All I Want for Christmas is a Jelly Mould

By Clevedon Salerooms Valuer and Antiques Roadshow regular Chris Yeo

Jelly – that unimaginative staple of childrens’ parties – is having a renaissance. Having languished for decades in the culinary wilderness, the wibbly wobbly stuff is shaking off its unsophisticated image having been rediscovered by the influencers of social media.


 

Jelly – that unimaginative staple of childrens’ parties – is having a renaissance. Having languished for decades in the culinary wilderness, the wibbly wobbly stuff is shaking off its unsophisticated image having been rediscovered by the influencers of social media. For once I’m in agreement with the too-cool-for-school brigade. After all, who but the most po-faced amongst us hasn’t been captivated by the sight of a spectacular shimmering jelly? Those in search of culinary ‘wow’ factor, should look no further.
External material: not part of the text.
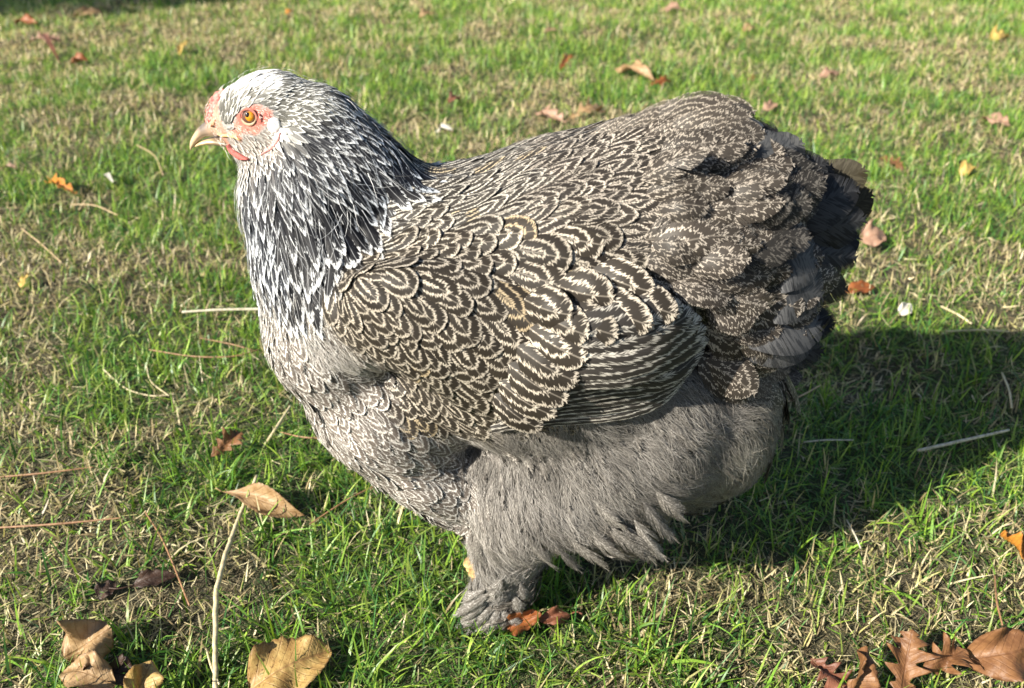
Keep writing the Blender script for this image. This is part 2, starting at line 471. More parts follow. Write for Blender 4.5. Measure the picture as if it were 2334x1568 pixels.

The humble image of our quivering friend belies the fact for centuries it had been synonymous with the most ambitious haute cuisine. Jelly had first appeared in the Royal courts of medieval Europe but it was during the 19th century that jelly making reached heights of gravity-defying brilliance.  Dining tables in the great aristocratic houses and best London hotels positively groaned under the weight of showstopping wobblers that were as much design statements and culinary ones.

Thanks to the Industrial Revolution, the British became undisputed masters of the jelly mould. Manufacturers adapted the die-stamping techniques of their colleagues in the silver trade to the mass-production of jelly moulds in elaborate shapes – each one a miniature architectural masterpiece in copper lined with tin. The tin was important because it stopped the taste of the copper tainting the jelly and, more importantly, prevented your guests from dropping down dead with Verdigris poisoning. By the late 19th century, manufacturers were illustrating hundreds of designs in their catalogues – multi-tiered geometric crowns, battlemented castles with scrolling minarets often decorated on top with embossed birds, animals, crowns, fruits and flowers. So esteemed were British jelly moulds that chefs from the Continent were known to cross the Channel in search of the ultimate mould. If I find one in my stocking this Christmas, I shall be very happy.